Detaining parents and children together as a family unit is a similarly harmful and unnecessary alternative. Immigration detention is growing at an unprecedented rate despite more humane, cost-effective alternatives. This growth comes despite ample proof that immigration detention traumatizes vulnerable populations, jeopardizes the basic health and safety of those detained, and undermines meaningful access to counsel in isolated, remote facilities. The harm inflicted on families by immigration detention, especially on the welfare and development of children, is well-documented.[16]
The solution to the cruel inhumanity of family separation cannot be the alternative—and costly—cruelty of family detention. Instead, DHS must act with humanity and fiscal responsibility by prioritizing a spectrum of alternatives to detention, beginning by restoring the Family Case Management Program (FCMP).
The law already requires Immigration and Customs Enforcement (ICE) to detain only when necessary to mitigate flight risk or danger to the community. Alternatives to detention are just that—alternatives—that allow ICE to mitigate flight risk while reducing reliance on costly institutional incarceration.

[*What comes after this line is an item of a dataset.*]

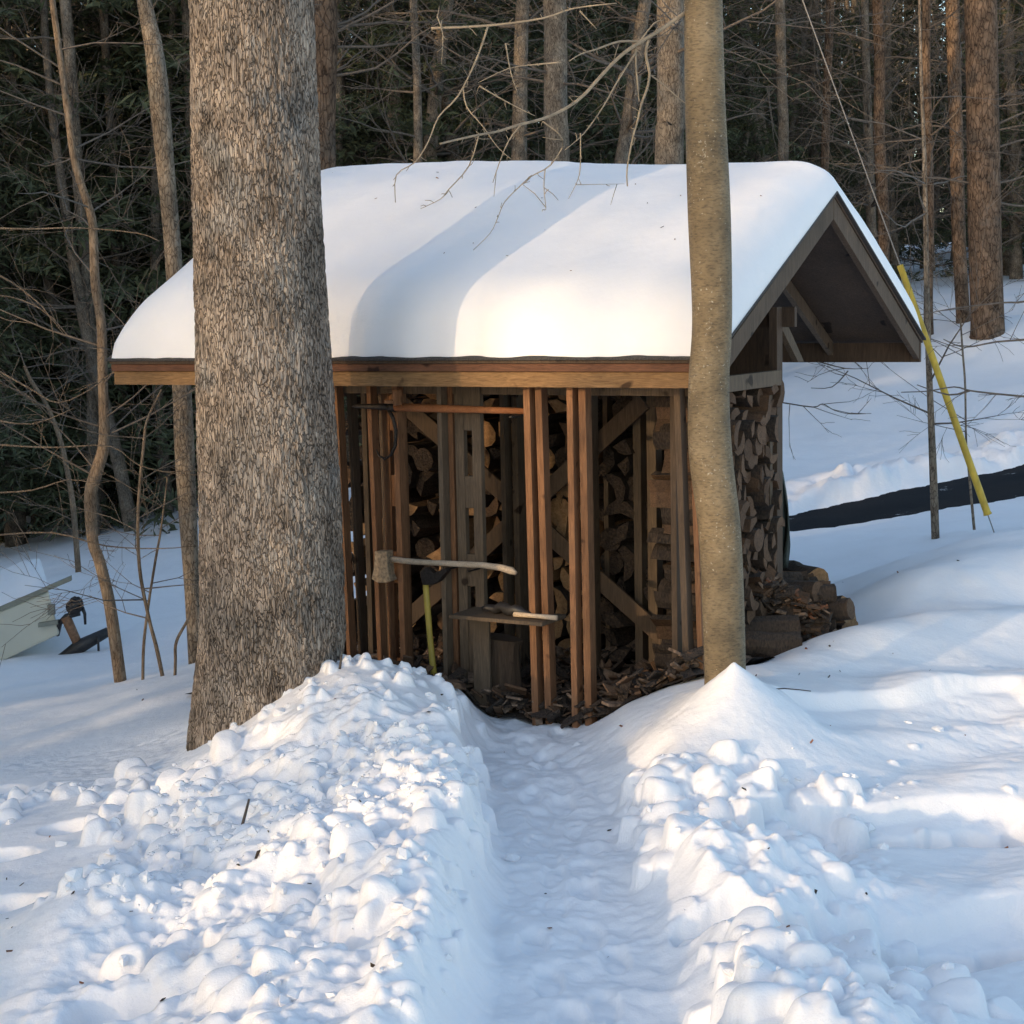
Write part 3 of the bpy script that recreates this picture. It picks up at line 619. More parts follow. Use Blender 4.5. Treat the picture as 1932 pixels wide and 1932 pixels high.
# dark cloth / glove bundle on the shelf
c = sh(onplane(955, 1145, .1)[0], .1, bz+.016); m = MB()
aa = np.linspace(-1, 1, 12)
m.tube([c+A*(.16*a_)+Z*(.018+.014*math.cos(a_*1.6)+.006*math.sin(a_*9))+D*.02*math.sin(a_*3) for a_ in aa], [.008+.024*math.cos(a_*1.45) for a_ in aa], 8, 0, True, .12)
tag(m.build('work_glove', [M['black']], None, True, 0, tuple(c)), 'dark crumpled work glove lying on the little shelf', 'glove')
m = MB(); c = c-A*.22+D*(-.05)+Z*.014; m.tube([c-A*.13, c+A*.02, c+A*.14], [.015, .013, .015], 8); h_ = m.build('hatchet', [M['handle']], None, True, 0, tuple(c))
tag(h_, 'short worn wooden mallet handle lying at the right end of the little shelf', 'handle')

# tools hung across the front
def ppt(x, y, t): s, z = onplane(x, y, t); return sh(s, t, z)
# cant hook
ch = empty('cant_hook', ppt(830, 770, .235)); tag(ch, 'long orange brown cant hook with curved iron hook, hanging level under the eave', 'cant hook')
def sub(m, name, mat, par, smooth=True, bev=0):
    loc = np.array(par.location); o = m.build(name, mat, None, smooth, bev, tuple(loc)); o.parent = par; o.location = (0, 0, 0); return o
m = MB(); m.tube([ppt(740, 768, .235), ppt(800, 770, .235), ppt(900, 773, .235), ppt(998, 776, .235)], [.024, .024, .02, .017], 12); sub(m, 'handle', M['orange'], ch)
m = MB(); m.tube([ppt(664, 767, .235), ppt(672, 766, .235), ppt(740, 768, .235)], [.003, .013, .022], 10); sub(m, 'spike', M['iron'], ch)
m = MB(); m.tube([ppt(x, y, .22) for x, y in [(734, 774), (742, 790), (747, 812), (746, 840), (738, 858), (726, 866), (715, 860), (710, 848)]], [.012, .012, .011, .01, .01, .009, .007, .003], 8); sub(m, 'hook', M['iron'], ch)
m = MB(); m.tube([ppt(x, y, .235) for x, y in [(734, 768), (746, 768)]], .029, 12); sub(m, 'collar', M['iron'], ch)
m = MB(); m.box(ppt(750, 750, .15), A*.012, D*.03, Z*.045); m.box(ppt(738, 758, .15), A*.03, D*.03, Z*.01); part(m, 'tool_bracket', M['wood'])
m = MB(); m.box(ppt(978, 785, .2), A*.01, D*.09, Z*.006); part(m, 'tool_peg', M['iron'])
# splitting maul
mu = empty('splitting_maul', ppt(720, 1070, .235)); tag(mu, 'worn splitting maul with rusty wedge head hanging level on the front uprights', 'splitting maul')
hp = [(728, 1053), (760, 1058), (800, 1061), (860, 1064), (910, 1066), (945, 1071), (965, 1077), (974, 1082)]
m = MB()
for i, (x, y) in enumerate(hp): pass
m.tube([ppt(x, y, .235) for x, y in hp], [.019, .018, .017, .017, .017, .019, .022, .012], 10, 0, True, .03); sub(m, 'handle', M['handle'], mu)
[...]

The now-terminated FCMP pilot had compliance rates of 99 percent with immigration requirements, such as court hearings and immigration appointments, at a cost of only $36 per day per family,[17] compared to $298 per day per bed in family detention.[18] For just a fraction of the cost of detaining a family in prison-like settings, the FCMP ensured that asylum-seeking parents and their children complied with their immigration obligations by helping them find legal representation, guiding them through the court system, and connecting them with other community resources.
Moreover, while restoring the FCMP would provide a critical cost-saving and humane mechanism for processing asylum-seeking families, DHS already has a menu of cost-saving alternatives to detention available, including release on recognizance, parole, or bond, as well as other existing alternatives-to-detention programs. Despite claims to the contrary, DHS already has the necessary tools to make both the humane and the fiscally responsible choice—to neither separate nor detain families seeking protection in the United States, absent evidence of immediate threat to safety.
We respectfully request that the DHS FY 2019 Appropriations bill make it clear that no funds may be used to support the ongoing and increasing use of family separation as a means of deterring future migration. We also strongly urge you to include funding for the FCMP as a cost-efficient and effective alternative to detention.